• _Given instruction_
Pick out each line containing the string "scene".

• _Available data_
- - -

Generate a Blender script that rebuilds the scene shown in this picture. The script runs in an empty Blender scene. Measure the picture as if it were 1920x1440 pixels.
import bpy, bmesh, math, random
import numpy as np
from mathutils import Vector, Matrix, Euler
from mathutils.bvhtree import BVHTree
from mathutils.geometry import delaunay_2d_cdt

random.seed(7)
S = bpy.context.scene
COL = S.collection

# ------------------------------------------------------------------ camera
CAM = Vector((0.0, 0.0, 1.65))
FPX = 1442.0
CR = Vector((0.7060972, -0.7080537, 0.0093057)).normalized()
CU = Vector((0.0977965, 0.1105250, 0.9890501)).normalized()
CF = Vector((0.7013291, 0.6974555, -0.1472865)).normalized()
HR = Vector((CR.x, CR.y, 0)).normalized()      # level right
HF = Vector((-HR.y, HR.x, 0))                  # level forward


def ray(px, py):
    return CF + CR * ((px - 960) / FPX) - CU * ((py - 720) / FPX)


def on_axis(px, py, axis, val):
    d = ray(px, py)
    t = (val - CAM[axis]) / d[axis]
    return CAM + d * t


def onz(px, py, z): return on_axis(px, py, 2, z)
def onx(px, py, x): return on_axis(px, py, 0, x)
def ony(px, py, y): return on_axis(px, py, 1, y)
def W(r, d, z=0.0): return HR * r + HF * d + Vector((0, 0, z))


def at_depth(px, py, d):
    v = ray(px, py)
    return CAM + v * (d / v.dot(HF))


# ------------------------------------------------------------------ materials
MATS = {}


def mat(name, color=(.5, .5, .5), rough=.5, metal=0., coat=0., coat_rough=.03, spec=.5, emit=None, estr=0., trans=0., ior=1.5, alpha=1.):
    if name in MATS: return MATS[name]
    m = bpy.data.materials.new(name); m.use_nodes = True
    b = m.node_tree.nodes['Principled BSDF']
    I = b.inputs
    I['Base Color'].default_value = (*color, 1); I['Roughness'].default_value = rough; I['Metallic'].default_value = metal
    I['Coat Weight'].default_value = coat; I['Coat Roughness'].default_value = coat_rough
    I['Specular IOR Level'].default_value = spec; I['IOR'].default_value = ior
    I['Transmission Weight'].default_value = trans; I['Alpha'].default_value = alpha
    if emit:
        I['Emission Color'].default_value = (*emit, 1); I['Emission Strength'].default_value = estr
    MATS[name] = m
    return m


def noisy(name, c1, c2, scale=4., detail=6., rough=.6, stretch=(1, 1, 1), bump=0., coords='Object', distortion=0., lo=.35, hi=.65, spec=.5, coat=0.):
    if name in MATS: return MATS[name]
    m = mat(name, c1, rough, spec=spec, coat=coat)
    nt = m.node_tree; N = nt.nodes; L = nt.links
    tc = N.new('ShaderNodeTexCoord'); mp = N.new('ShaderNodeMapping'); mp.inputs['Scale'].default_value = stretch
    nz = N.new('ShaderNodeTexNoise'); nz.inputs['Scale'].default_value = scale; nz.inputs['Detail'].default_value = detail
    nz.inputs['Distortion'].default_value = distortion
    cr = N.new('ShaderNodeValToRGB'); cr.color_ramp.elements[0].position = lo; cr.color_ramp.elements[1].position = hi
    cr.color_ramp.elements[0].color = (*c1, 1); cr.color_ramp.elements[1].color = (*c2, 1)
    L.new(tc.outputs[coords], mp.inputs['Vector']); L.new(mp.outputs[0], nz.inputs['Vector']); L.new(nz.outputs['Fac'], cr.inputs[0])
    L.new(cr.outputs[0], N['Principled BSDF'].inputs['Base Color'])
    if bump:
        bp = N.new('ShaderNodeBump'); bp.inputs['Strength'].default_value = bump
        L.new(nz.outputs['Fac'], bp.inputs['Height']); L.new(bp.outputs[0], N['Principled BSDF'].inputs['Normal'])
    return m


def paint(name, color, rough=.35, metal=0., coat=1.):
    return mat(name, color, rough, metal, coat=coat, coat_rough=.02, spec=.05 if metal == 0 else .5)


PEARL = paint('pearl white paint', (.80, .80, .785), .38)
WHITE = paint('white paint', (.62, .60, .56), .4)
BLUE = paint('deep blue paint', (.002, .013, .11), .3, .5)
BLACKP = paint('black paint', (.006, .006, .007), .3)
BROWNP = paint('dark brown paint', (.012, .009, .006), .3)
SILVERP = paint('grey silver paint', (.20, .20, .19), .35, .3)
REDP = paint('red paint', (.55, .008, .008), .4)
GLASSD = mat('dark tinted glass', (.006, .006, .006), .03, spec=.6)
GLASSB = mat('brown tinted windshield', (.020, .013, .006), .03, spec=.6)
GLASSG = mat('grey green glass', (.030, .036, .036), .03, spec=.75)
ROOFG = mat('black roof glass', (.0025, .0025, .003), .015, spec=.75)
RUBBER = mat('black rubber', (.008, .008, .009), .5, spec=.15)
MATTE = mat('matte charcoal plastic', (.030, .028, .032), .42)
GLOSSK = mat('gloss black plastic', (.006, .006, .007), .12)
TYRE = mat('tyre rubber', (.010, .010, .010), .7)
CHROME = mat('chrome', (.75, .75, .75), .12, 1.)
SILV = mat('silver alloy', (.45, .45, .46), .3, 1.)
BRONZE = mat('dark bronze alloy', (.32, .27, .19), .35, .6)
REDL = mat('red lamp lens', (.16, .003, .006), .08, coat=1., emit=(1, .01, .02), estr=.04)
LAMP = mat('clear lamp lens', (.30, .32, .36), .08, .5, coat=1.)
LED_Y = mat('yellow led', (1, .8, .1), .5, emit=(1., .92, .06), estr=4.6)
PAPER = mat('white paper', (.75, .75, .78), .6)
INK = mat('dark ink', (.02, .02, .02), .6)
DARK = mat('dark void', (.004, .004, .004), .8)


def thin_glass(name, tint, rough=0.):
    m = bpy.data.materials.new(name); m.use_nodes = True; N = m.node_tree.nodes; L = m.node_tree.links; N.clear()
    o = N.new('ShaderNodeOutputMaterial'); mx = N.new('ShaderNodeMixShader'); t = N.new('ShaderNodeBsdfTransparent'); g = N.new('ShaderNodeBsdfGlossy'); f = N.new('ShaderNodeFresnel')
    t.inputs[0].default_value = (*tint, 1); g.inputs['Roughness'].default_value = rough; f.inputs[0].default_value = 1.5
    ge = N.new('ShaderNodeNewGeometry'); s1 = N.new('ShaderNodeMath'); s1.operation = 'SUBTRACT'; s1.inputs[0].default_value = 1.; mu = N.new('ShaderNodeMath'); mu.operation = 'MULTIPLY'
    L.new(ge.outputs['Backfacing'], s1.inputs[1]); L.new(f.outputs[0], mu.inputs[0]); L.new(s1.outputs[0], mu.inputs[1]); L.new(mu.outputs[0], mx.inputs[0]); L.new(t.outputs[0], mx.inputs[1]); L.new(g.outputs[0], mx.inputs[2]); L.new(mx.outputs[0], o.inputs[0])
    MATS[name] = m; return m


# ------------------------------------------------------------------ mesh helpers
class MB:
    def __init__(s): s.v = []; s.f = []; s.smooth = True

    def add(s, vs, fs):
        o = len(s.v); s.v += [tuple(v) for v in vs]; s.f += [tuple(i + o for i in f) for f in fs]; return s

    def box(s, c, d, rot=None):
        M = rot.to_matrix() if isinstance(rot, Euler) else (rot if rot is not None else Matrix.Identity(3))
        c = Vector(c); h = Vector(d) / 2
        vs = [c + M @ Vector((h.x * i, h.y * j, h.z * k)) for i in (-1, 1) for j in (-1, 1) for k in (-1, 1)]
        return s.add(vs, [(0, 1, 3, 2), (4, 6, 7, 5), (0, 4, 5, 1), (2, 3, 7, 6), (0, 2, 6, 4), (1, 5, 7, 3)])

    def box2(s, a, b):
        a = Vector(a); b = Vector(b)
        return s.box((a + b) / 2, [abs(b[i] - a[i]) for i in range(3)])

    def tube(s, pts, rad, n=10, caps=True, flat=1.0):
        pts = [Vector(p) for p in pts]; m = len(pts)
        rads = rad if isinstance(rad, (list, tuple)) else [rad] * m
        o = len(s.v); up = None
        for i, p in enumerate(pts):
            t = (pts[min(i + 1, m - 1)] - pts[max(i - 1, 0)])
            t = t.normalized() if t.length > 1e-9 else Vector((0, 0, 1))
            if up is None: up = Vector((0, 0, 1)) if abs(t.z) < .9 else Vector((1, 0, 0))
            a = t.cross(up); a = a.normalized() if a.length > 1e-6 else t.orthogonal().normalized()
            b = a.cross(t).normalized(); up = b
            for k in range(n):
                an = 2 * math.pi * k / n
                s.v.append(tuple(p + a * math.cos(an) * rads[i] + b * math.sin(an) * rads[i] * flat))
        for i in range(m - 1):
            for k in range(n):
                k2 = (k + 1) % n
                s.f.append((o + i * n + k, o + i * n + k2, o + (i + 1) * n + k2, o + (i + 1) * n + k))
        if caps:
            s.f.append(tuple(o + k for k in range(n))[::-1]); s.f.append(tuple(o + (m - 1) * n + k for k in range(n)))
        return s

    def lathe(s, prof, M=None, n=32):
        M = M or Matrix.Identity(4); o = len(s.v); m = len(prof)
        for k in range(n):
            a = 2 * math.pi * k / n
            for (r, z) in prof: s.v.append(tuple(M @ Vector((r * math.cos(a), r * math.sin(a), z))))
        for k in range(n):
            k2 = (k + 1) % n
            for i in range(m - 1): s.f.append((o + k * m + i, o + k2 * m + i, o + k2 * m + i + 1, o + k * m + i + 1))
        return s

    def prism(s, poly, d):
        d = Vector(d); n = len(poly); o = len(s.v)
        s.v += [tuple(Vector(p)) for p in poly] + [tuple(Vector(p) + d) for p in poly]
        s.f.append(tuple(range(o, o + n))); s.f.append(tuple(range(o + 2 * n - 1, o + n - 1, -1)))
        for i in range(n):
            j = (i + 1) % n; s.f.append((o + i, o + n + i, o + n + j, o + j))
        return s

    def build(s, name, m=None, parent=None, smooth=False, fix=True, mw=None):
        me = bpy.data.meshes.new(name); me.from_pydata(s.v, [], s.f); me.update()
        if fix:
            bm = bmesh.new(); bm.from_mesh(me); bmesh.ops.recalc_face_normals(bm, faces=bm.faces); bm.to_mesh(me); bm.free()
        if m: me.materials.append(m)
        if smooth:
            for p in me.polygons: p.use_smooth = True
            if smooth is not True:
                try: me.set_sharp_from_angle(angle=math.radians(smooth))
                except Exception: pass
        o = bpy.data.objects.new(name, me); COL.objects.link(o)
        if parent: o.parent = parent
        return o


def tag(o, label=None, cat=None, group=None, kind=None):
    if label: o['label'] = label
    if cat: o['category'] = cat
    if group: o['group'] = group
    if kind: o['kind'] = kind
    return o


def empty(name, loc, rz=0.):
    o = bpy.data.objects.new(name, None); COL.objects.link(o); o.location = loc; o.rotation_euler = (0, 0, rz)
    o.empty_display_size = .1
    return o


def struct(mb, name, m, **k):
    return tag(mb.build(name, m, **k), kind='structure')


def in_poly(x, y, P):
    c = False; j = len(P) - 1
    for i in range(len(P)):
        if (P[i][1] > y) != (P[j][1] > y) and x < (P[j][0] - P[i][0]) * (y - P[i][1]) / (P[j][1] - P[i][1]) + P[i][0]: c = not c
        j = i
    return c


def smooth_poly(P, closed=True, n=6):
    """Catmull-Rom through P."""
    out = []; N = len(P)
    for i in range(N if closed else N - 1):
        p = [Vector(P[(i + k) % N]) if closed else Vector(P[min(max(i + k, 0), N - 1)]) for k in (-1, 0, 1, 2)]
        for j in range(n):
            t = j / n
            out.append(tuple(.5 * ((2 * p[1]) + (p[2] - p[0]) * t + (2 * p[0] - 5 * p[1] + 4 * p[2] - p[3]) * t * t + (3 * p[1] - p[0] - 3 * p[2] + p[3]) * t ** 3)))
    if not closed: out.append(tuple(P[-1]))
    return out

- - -

• _Solution for this problem_
Generate a Blender script that rebuilds the scene shown in this picture. The script runs in an empty Blender scene. Measure the picture as if it were 1920x1440 pixels.
S = bpy.context.scene